Watching a Turkish TV series was definitely not top of my list but I had run out of things to watch so when a friend recommended Ethos, I decided to give it a go.

The story is mostly about women and how different cultures co-exist in today’s complex Turkish society. It shows their struggle to live in a modern world while abiding by old fashioned religious rules.

Peri is a well-educated psychologist from Istanbul who scorns women who wear the hijab while Meryem is the cute and clever hijab-wearing village girl. When Meryem suffers from occasional fainting for no obvious reasons her GP sends her to see Peri. While Peri finds herself in a difficult position, Meryem fails to reveal much about herself.

When Peri asks in their first session: “This Mr Sinan you mentioned earlier would you mind telling a little more about him?” Meryem answers: “Did you say the 12 bus stops here? I don’t remember.”
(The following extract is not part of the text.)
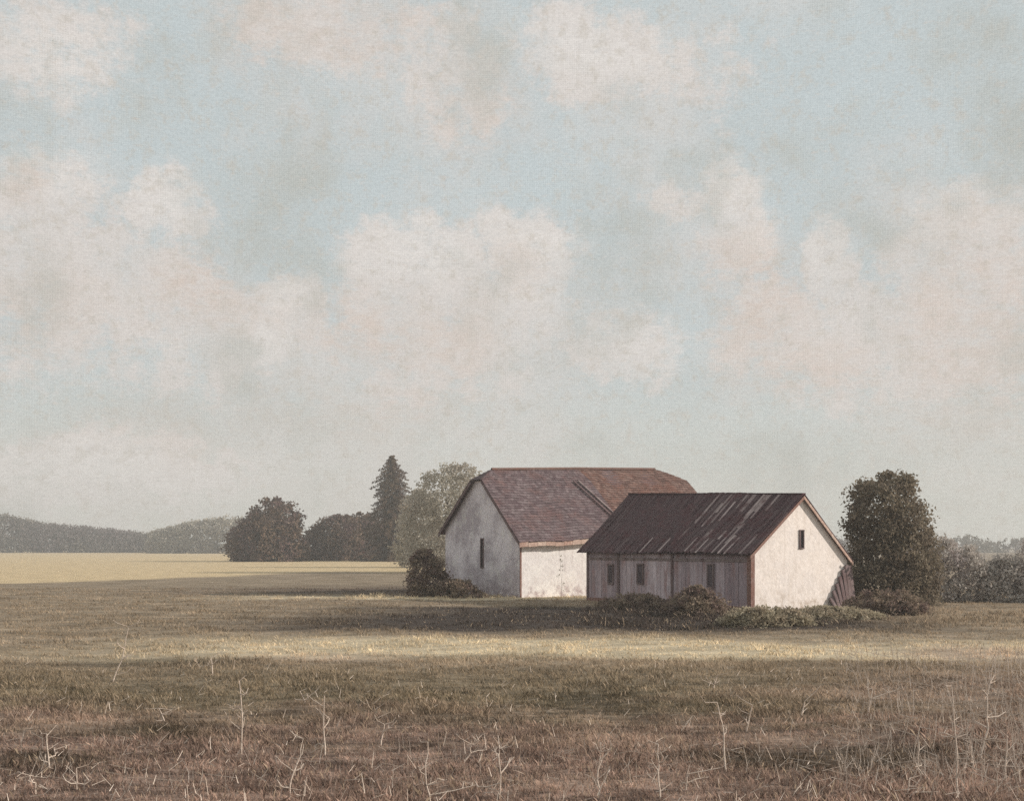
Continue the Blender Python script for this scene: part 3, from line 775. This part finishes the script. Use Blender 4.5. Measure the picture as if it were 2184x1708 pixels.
CRACK_STALKS = [
 ([(98, 1570), (104, 1620), (106, 1650)], [(.5, .06, .05)], 'lone crooked pale crack stalk standing in front of the dark patch at far left'),
 ([(645, 1565), (640, 1600), (622, 1650), (618, 1700)], [(.3, -.12, .04), (.55, .10, .08), (.2, .16, .03)], 'forked S curved crack stalk left of the long lying branch'),
 ([(820, 1535), (812, 1585)], [(.2, -.5, .02), (.3, .45, .03), (.7, .1, .08)], 'crack stalk with a wide cross of long sideways twigs'),
 ([(912, 1570), (908, 1640), (918, 1705)], [(.4, .22, .08), (.3, .5, .10), (.6, -.08, .1)], 'tall crack stalk with long twigs reaching right'),
 ([(1005, 1570), (1004, 1598), (985, 1625)], [(.5, .2, .03), (.9, .1, .05)], 'short Y shaped crack stalk right of the cross shaped one'),
 ([(1062, 1560), (1068, 1640), (1062, 1700)], [(.4, -.25, -.05), (.6, .1, .15), (.8, -.08, .1)], 'upright crack stalk near the middle of the front edge'),
 ([(1280, 1580), (1276, 1640), (1278, 1706)], [(.7, .12, .12), (.4, .06, .2), (.85, -.05, .08)], 'left one of the two straight crack stalks right of the picture middle'),
 ([(1405, 1590), (1404, 1650), (1408, 1706)], [(.6, -.06, .1), (.8, .08, .1)], 'right one of the two straight crack stalks right of the picture middle'),
 ([(2120, 1400), (2108, 1480), (2110, 1550), (2085, 1620)], [(.35, -.16, .1), (.55, .28, .05), (.7, -.12, .12), (.8, .1, .14), (.25, .1, .04)], 'tallest crooked crack stalk near the right edge'),
 ([(2030, 1450), (2038, 1560), (2042, 1690)], [(.5, -.16, .04), (.6, .1, .12), (.3, .08, .12)], 'tall straight crack stalk left of the tallest one'),
 ([(1962, 1570), (1958, 1620), (1950, 1655)], [(.5, .05, .05)], 'thin bent crack stalk left of the tall straight one at right'),
 ([(2068, 1575), (2078, 1640)], [(.5, -.06, .06)], 'short leaning crack stalk between the two tall right ones'),
 ([(1530, 1440), (1520, 1470)], [(.5, .05, .05)], 'small crack stalk on the middle ground right of centre'),
 ([(1530, 1490), (1545, 1560), (1548, 1640)], [(.7, -.05, .15), (.5, .04, .1)], 'slender leaning crack stalk over the dark grass right of centre'),
 ([(1715, 1490), (1705, 1530)], [(.5, .05, .06)], 'small hooked crack stalk above the dark grass on the right'),
 ([(1735, 1570), (1738, 1598)], [(.6, .03, .04)], 'short thick crack stalk in the dark grass on the right'),
 ([(1605, 1490), (1590, 1550)], [(.5, -.04, .08)], 'thin tilted crack stalk left of the small hooked stalk'),
 ([(1860, 1470), (1848, 1530)], [(.9, .3, .12), (.8, .5, .16)], 'crack stalk with one long twig arching to the right'),
 ([(512, 1440), (518, 1520), (514, 1600)], [(.75, -.12, -.06), (.9, .1, .02), (.5, .06, .1)], 'tall three pronged crack stalk on the olive grass at left'),
 ([(340, 1505), (352, 1545)], [(.5, -.04, .06)], 'short slanting crack stalk right of the dark grass patch at left'),
 ([(640, 1470), (652, 1500)], [(.6, .1, .08)], 'small slanting crack stalk on the olive grass left of centre'),
 ([(692, 1470), (690, 1540), (694, 1600)], [(.5, .06, .12), (.8, -.05, .1)], 'straight thin crack stalk behind the cross shaped one'),
 ([(450, 1400), (454, 1440)], [(.6, -.06, .1), (.7, .08, .08)], 'little three branched crack stalk where the olive grass begins'),
 ([(275, 1330), (262, 1400), (240, 1450)], [(.6, .12, .1), (.8, -.12, .12)], 'pale branching crack stalk on the far left turf'),
 ([(75, 1660), (72, 1702)], [(.5, .18, .02), (.7, -.05, .04)], 'bushy crack stalk in the front left corner'),
 ([(165, 1640), (160, 1690)], [(.4, .15, .03), (.6, -.1, .05)], 'crack stalk with flat twigs just right of the front left corner'),
 ([(1940, 1650), (1936, 1700)], [(.4, .3, .04), (.5, -.25, .02), (.8, .1, .06)], 'crack stalk with spreading twigs at the front right'),
 ([(1795, 1470), (1690, 1480), (1560, 1476)], [(.3, .1, .08)], None),
 ([(1470, 1630), (1462, 1690)], [(.5, .25, .06), (.7, .4, .08)], 'crack stalk with twigs leaning right before the dark grass'),
 ([(2150, 1560), (2146, 1660)], [(.5, .1, .1), (.7, -.1, .1)], 'crack stalk closest to the right edge'),
]
for i, (pts, br, lab) in enumerate(CRACK_STALKS):
    if lab is None: continue
    o = stalk(pts, br, 100 + i); tag(o, lab, 'crack stalk', 'paint cracks built as pale stalks in the foreground')
# fine paint scratches built as pale straw through the near grass
def straw(n, seed):  # paint scratches as short lying straw
    r = np.random.default_rng(seed)
    y = 11.2 * (26 / 11.2) ** (r.random(n) ** 1.25); x = (r.random(n) * 2 - 1) * y * .46
    keep = (r.random(n) < np.where(x > 3, .9, .55)); x, y = x[keep], y[keep]; n = len(x)
    L = r.uniform(.05, .22, n); a = r.uniform(0, 2 * np.pi, n); lean = r.uniform(.5, 1.5, n)
    base = np.stack([x, y, gz(x, y) + .08], 1)
    dv = np.stack([np.cos(a) * np.sin(lean), np.sin(a) * np.sin(lean), np.abs(np.cos(lean)) + .1], 1) * L[:, None]
    w = np.stack([-np.sin(a), np.cos(a), np.zeros(n)], 1) * (.0035 * r.uniform(.7, 1.5, n))[:, None] + np.array([0, 0, .002])
    V = np.stack([base - w, base + w, base + dv + w * .5, base + dv - w * .5], 1)
    me = quads_mesh('scratch_straw', V, r.random(n)); o = link_mesh('scratch_straw', me, M['crack_stem'])
    tag(o, 'paint scratches built as fine pale straw in the near grass', 'straw', kind='stuff')
straw(2300, 77)
def scratch_straw_stand(n, seed):  # denser paint scratches as tall straw, right side and front
    r = np.random.default_rng(seed)
    y = 12.4 * (30 / 12.4) ** r.random(n); x = y * (.455 - .17 * r.random(n) ** 1.5)
    k = n // 3; y[:k] = 12.2 * (15.5 / 12.2) ** r.random(k); x[:k] = (r.random(k) * 2 - 1) * y[:k] * .46
    L = r.uniform(.12, .55, n); L[:k] *= .6
    lx, ly = r.normal(0, .22, n) * L, r.normal(0, .22, n) * L
    flat = r.random(n) < .3; lx[flat] *= 5; L = np.where(flat, L * .25, L)
    base = np.stack([x, y, gz(x, y) + np.where(flat, .1, -.01)], 1); top = base + np.stack([lx, ly, L], 1); mid = (base + top) / 2 + np.stack([r.normal(0, .02, n), np.zeros(n), np.zeros(n)], 1)
    w = np.stack([.0042 * r.uniform(.6, 1.4, n) * (y / 14) ** .5, np.zeros(n), np.where(flat, .004, 0)], 1)
    V = np.concatenate([np.stack([base - w, base + w, mid + w * .8, mid - w * .8], 1), np.stack([mid - w * .8, mid + w * .8, top + w * .3, top - w * .3], 1)])
    o = link_mesh('scratch_straw', quads_mesh('scratch_straw', V, r.random(2 * n)), M['crack_stem'])
    tag(o, 'paint scratches built as tall thin pale straw along the right side and front edge', 'straw', kind='stuff')
scratch_straw_stand(1500, 78)

# ------------------------------------------------------------------ air
hz = MB(); hz.box((-900, -40, -1.2), (1800, 0, 0), (0, 760, 0), (0, 0, 41), .5)
mh = bpy.data.materials.new('haze'); mh.use_nodes = True; mh.node_tree.nodes.clear()
t = NT(mh.node_tree); oo = t.new('ShaderNodeOutputMaterial'); pv = t.new('ShaderNodeVolumePrincipled')
pv.inputs['Color'].default_value = (.95, .93, .90, 1); pv.inputs['Density'].default_value = .0009; pv.inputs['Anisotropy'].default_value = 0.1
t.l.new(pv.outputs[0], oo.inputs['Volume'])
ho = hz.build('haze', mh); tag(ho, 'pale thin haze in the air over the plain', 'haze', kind='stuff')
While Meryem seeks approval to speak to a psychologist from the village Hodja, Peri turns to fellow psychiatrist Gulbin, from a traditional Kurdish family, for advice. After a few sessions a complex relationship develops between Peri and Meryem.

As Meryem continues with her stable home life and Peri practices yoga or goes out with her new found famous friend the protagonists become somehow connected by strange and bizarre tragi-comic circumstances.

Everyone is likable, and all fight demons caused mostly by religion. They are not good or bad, just victims. Every character in this show provokes the audience’s interest, from the club’s doorman to the Hodja’s lesbian daughter, even the alpha-male bodybuilder that lives in an ultra-modern high-rise building after he overhears his girlfriend telling her friends he is not able to hold a decent conversation.

The contrast between Istanbul and Meryem’s village is striking and as she makes her daily trip from humble home to affluent Istanbul districts the changing scenery and culture are mesmerising.

I recommend watching Ethos to experience the huge divisions between conservative religious Muslims and the liberal bourgeois.